How much heat does an extra 1 ppm, say, trap? First, we need to estimate the rise in surface temperature. We get into some interesting phenomena of time scales here. Let’s start by distinguishing the immediate or transient warming from the long-term or equilibrium warming that includes the amplifying or feedback factors (e.g., warming melts some ice reserves, making the planet less reflective of solar energy, thus increasing the solar energy gain). A reasonable consensus figure is that the equilibrium warming is about 3°C for a doubling of CO2 from 400 ppm to 800 ppm, so let’s take the transient warming as half that, or 1.5°C for a doubling. Roughly, the T rise depends on the natural logarithm of (final concentration)/(initial concentration). We’ll write the mean surface temperature of the Earth as a base value, T0, upped by a factor proportional to ln(c/c0), with c0 as 400 ppm.

Let’s use this to compute the increment in temperature for a small change in c. It’s a bit larger than using a linear approximation, T= T0 + k’(c-c0), as we’ll see. The linear formula would say we gain 1.5°C per 400 ppm, or 0.00375 °C per ppm. Using the more realistic formula, we can take the derivative,

An increase of 1 ppm out of 400 ppm gives dc/c = 1/400. Now, what is the value of k? When c/c0 is 2, ln(c/c0) is ln 2 = 0.693, and the increment in T is 1.5°C, so, k = 1.5°C/0.693 = 2.16°C. Then, the increment in T from a rise of 1 ppm in CO2 is2.16°C/400 = 0.0054°C.

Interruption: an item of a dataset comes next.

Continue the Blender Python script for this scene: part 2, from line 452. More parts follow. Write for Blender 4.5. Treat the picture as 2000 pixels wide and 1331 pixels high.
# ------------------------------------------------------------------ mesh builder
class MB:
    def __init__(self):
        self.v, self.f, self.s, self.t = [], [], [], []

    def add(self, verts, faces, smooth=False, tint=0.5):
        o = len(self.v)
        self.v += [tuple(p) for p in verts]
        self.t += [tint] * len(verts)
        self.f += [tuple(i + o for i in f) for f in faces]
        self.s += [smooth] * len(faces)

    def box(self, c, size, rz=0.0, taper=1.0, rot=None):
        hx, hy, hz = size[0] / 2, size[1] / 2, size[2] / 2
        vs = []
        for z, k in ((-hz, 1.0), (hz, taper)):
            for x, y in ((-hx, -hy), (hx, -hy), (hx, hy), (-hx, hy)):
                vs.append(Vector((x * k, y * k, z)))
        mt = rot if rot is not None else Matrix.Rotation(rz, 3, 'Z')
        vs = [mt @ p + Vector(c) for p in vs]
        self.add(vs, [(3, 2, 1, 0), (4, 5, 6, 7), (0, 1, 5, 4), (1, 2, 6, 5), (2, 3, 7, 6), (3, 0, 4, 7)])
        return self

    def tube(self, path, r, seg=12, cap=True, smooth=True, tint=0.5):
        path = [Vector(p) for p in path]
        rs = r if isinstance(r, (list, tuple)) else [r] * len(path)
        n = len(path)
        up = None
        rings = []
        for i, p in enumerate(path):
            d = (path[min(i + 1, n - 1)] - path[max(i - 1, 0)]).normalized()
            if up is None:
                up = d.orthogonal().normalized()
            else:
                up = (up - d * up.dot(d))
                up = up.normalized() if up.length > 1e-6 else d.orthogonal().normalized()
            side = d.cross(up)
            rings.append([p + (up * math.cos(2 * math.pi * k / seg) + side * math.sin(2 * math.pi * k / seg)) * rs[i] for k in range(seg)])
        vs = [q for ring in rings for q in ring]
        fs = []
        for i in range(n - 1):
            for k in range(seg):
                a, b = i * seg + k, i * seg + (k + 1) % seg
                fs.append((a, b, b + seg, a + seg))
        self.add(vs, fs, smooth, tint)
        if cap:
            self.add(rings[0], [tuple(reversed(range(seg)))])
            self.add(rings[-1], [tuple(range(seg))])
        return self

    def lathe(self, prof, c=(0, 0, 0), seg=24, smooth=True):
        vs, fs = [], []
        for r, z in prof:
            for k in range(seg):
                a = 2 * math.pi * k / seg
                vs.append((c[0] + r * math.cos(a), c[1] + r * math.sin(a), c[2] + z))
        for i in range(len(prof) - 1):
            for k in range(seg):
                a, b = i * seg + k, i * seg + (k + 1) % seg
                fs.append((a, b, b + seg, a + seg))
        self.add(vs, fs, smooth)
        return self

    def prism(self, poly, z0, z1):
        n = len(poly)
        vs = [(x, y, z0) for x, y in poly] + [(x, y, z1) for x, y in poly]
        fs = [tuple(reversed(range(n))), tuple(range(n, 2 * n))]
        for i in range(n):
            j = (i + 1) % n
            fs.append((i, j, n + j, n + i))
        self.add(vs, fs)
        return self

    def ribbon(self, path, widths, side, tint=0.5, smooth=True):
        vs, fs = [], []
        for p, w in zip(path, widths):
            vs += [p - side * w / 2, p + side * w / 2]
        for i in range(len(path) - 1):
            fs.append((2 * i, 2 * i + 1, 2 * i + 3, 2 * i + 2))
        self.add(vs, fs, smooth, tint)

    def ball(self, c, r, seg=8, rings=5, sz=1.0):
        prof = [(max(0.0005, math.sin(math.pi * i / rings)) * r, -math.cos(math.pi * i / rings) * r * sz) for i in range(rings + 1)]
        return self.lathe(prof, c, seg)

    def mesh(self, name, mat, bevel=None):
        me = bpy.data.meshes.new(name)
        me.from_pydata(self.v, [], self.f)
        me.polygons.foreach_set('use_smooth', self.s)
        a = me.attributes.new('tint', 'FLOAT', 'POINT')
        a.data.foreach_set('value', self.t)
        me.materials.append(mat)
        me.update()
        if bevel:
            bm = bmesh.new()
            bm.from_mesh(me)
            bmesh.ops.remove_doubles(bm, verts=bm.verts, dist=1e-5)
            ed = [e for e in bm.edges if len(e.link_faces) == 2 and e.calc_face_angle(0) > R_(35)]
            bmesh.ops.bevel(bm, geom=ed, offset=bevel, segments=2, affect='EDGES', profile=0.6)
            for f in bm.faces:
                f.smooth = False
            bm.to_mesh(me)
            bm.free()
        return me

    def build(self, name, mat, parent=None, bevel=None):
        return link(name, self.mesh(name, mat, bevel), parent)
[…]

Our 1 kg of burned gasoline changed the CO2 concentration by 1.64×10-13 ppm. The increase in short-term surface temperature is then this value multiplied by 0.0054°C, or 8.8×10-14 °C. That’s not much, but 1) all our burning of fossil fuels has an additive effect on the CO2 concentration, and it’s huge, 2) a small increment in T stores a lot of heat in a large reservoir such as the atmosphere, and 3) it does have your fingerprints on it, along with the fingerprints of the other 7.6 billion people on Earth that join to make a very noticeable effect.

The amount of heat stored

Here we get into interesting calculations. The surface temperature is that of the solid land surface plus ocean. All the climate models (and measurements) are based on this average temperature. So, greenhouse gas trapping of heat has warmed the air, the land, the ocean surface, each to various depth profiles. Let’s ignore heat moved into land and ocean for now and consider just the warming of the air. The heat stored in the atmosphere for a given increase in its temperature, ΔT, is this increment multiplied by the total heat capacity of the atmosphere, Ctot. This heart capacity is just the number of moles of air (remember these) multiplied by the constant pressure heat capacity of air, about 29 J per mole per °C. The value is then

The heat stored in warmed air is then

OK, this is much less than the direct energy release of 90 MJ.

Now let’s add in the heating of the land and ocean. That adds some heat storage, but not an overwhelming amount, though it does depend upon the time scale. For solid soil as an example, heat moves in from the surface by thermal diffusion. This is a subject of some detail we need not go into. Suffice it to say that a wave of heat moves in to a mean depth that is proportional to the square root of the time. In a full year, this depth is on the order of a meter, which contains around 1300 kg in good soil, more in rock. At a heat capacity per mass of around 1 kJ per kg per °C, the heat capacity per area of 1.3 MJ m-2 K-1 is significantly less than for the air, at 10,000 kg m-2 * 1 kJ kg-1 K-1 = 10 MJ m-2 K-1. The ocean adds greater heat capacity. Per mass, water has a bit more than 4 times as much heat capacity as air or soil or rock. The mixing depth of the heat is also larger, down to the thermocline (bottom of the layer of warmer water stratified by its higher temperature). The thermocline varies in depth by season and location, and the depth to which mixing occurs again depends on the time scale, so we can use only a rough estimate of a few hundred meters. To a nominal depth of 100 m, the mass of water per area is 100,000 kg, with a heat capacity of 420,000,000 J m-2 K-1. This is 42 times the heat capacity of the atmosphere, so we’re now talking of storing about 185 MJ, nearly 17 times the direct heat release.

If we just restrict ourselves to the heat retained in the air, it’s 4.4 MJ retained by 250 years or about 90,000 days. That’s a heat duration of 4.4×106 J x 9×104 d, or 396 billion joule-days. That, in turn is 396/1.35 = 293 times larger than the direct heat duration.

Going further, and some double-checking

I did omit the ocean heat trapping, which would greatly inflate the trapped heat estimate. Is warming the ocean to the depth of 42 meters consistent with the extra input of radiation from heat trapping, the greenhouse effect? Did I get the oceanic mixing depth wrong? I’ll appeal to the full climate-model calculations. I also took only the transient greenhouse warming into account. That’s only about half of the final warming that comes when warming triggers additional effects, including melting of ice and snow that enables more solar radiation to be absorbed.

We all need to think very deeply about using any fossil fuels! Warm ourselves or move ourselves in cars and we warm everyone much more than we can intuit.